The analyses provided may include certain statements, assumptions, estimates and projections prepared with respect to, among other things, the historical and anticipated operating performance of the companies. Such statements, assumptions, estimates, and projections reflect various assumptions by Arcadia concerning anticipated results that are inherently subject to significant economic, competitive, and other uncertainties and contingencies and have been included solely for illustrative purposes. No representations express or implied, are made as to the accuracy or completeness of such statements, assumptions, estimates or projections or with respect to any other materials herein. Actual results may vary materially from the estimates and projected results contained herein, and no decision or action should be made relying solely on information herein or the accuracy thereof. Arcadia disclaims any obligation to update this letter.

Funds managed by Arcadia and/or its affiliates own Rimage common stock as of the date of this letter. Arcadia manages funds that are in the business of actively trading ‐ buying and selling ‐ securities and other financial instruments. Arcadia has, and in the future may, change its investment position in Rimage and possibly increase, decrease, dispose of, or change the form of its investment for any or no reason.

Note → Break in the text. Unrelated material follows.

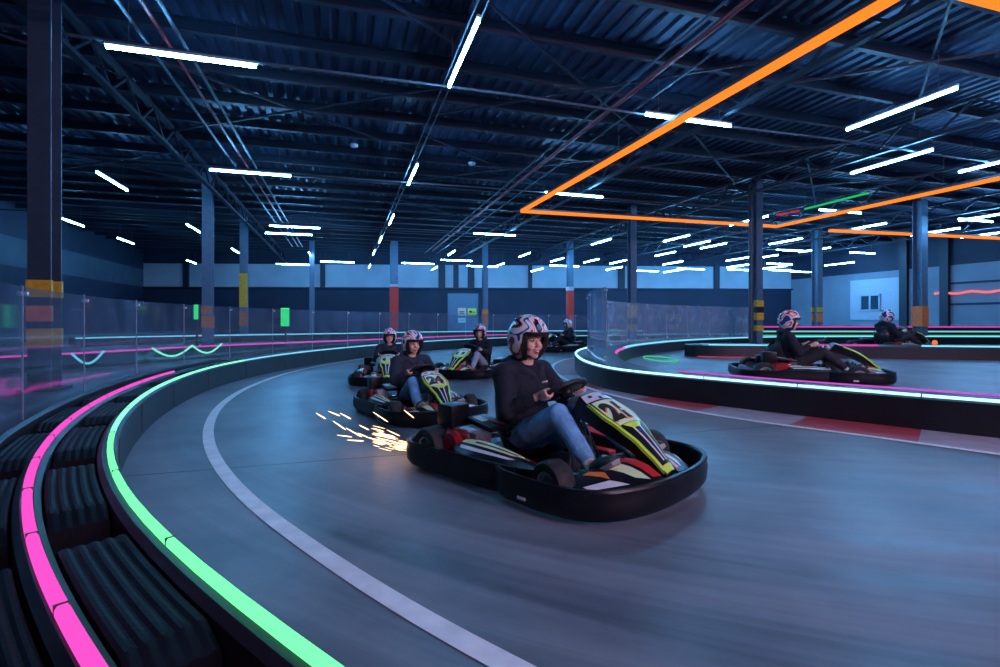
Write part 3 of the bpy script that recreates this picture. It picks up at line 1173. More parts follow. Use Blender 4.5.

This letter should not be considered a recommendation to buy, sell, or hold any investment. In addition, this letter is neither an offer to purchase nor a solicitation of an offer to sell any securities of the companies. This letter is not a solicitation of proxies. Arcadia and its affiliates retain the right to vote on any matters relating to each or any of the companies discussed herein including, without limitation, for or against any transaction.